Refreshed, stride over to Sougo in Roppongi where you can enjoy the healthy, low-fat flavours of shojin ryori, the vegetarian cuisine served at Buddhist temples. Not only is it wholesome and tasty, eating the seasonal ingredients is supposed to help you live in concert with nature.


Bathing before bedtime is a Japanese tradition that’s said to invoke better sleep, boost your metabolism and beautify the skin. To make the most of this time-honoured ritual, stay at a hotel with its own own mineral-rich hot springs, such as zen-den Aman or chic ryokan Hoshinoya. Alternatively,  hit the five floors of rain showers, steam baths and outdoor onsen at centrally located LaQua for your pre-sleep soak.

 

Saturday AM


Skip the carb-loaded hotel breakfast and head instead to Aoyama's Fico & Pomum for a nutrient-rich green juice to slake the morning grumbles. Their tasty kale-based concoctions come in three versions, naturally sweetened with fresh kiwi and banana, mango or tart apples and lemon. Alternatively, there are heart-healthy smoothies and hot drinks, plus a range of whole foods and superfood powders.
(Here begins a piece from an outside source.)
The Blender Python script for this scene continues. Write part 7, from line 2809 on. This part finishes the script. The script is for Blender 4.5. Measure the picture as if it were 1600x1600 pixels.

Next, head to Meiji Jingu Shrine (1-1 Yoyogikamizonocho, Shibuya-ku) for a spot of shinrin-yoku or ‘forest bathing,’ the Japanese practice of soaking-up nature. A gentle walk under a green canopy has been shown to have all kinds of health benefits, from reduced blood pressure to increased immune function. For more exercise, continue your stroll in neighbouring Yoyogi Park (2-1 Yoyogikamizonocho, Shibuya-ku) or join one of the many groups who meet up for yoga, hula-hooping and even the meditative blowing of bubbles.


For a lunch date as beautiful as it is delicious, saunter to Yakumo Saryo, designer Shinichiro Ogata's restaurant-tea room-wagashi sweet shop all wrapped up in a pretty plum tree garden. The multi-course hiru kaiseki set manages to be both light and filling by sticking to fresh, seasonal ingredients and small portions. A bowl of antioxidant-rich matcha rounds off the meal, but natch.


Saturday PM


In Japan, the superest superfood of them all is koji, the magical ingredient that turns rice into sake and soy into miso. It contains abundant beta-glucan, to stimulate the immune system, and glucosylceramide, which is good for skin health and gut flora. At Ginza Sennen Koujiya you can buy all kinds of goodies packed with this powerful fermenter, from spicy pickles to face cream. Post purchases, seek out further fab shopportunity in the sparkly new Ginza Six retail complex.


As evening falls, soak up the sunset and quintessential Japanese ambiance at Tofuya Ukai where the humble soybean is the star ingredient in meals made with spring water, seasonal vegetables and flip-fresh fish. This gastronomic temple replete with lacquered pillars, tatami floors and a pretty rock garden sits under Tokyo Tower.  The Art Nouveau lounge is ideal for post-prandial drinks, after all, it would be rude not to.


Sunday AM


To start the day, head to Tokyo’s hottest brunch spot Path (1-44-2 Tomigaya, Shibuya-ku, +81 3 6407 0011) where the heavenly aroma of oven-fresh bread soothes the soul. Their signature dish is the not-so-healthy Dutch Pancake, a flaky pastry laden with homemade burrata, uncured ham and a drizzle of maple syrup (go on, you've earned it!) If you’re strictly off the carbs, they also serve fermented juices for a probiotic kick and a zesty pomegranate quinoa salad.


Sunday PM


Wellness isn't just about physical health, so expand your mind with a class in one of Japan's meditative arts. Try Sogetsu for ikebana flower arranging, Happo-en for tea ceremony or Seishoji for zazen meditation. Ohm!


Three Aoyama is a one stop-shop for holistic health nuts. Browse the largely organic ingredient-based body care, makeup and supplements, then zip upstairs for a customised pamper in the sensational spa. Finish your weekend with a organic locavore meal – be it gluten free or veggie – at the attached restaurant Revive Kitchen Three. Beautified inside and out, you’re ready to jet home with a glow.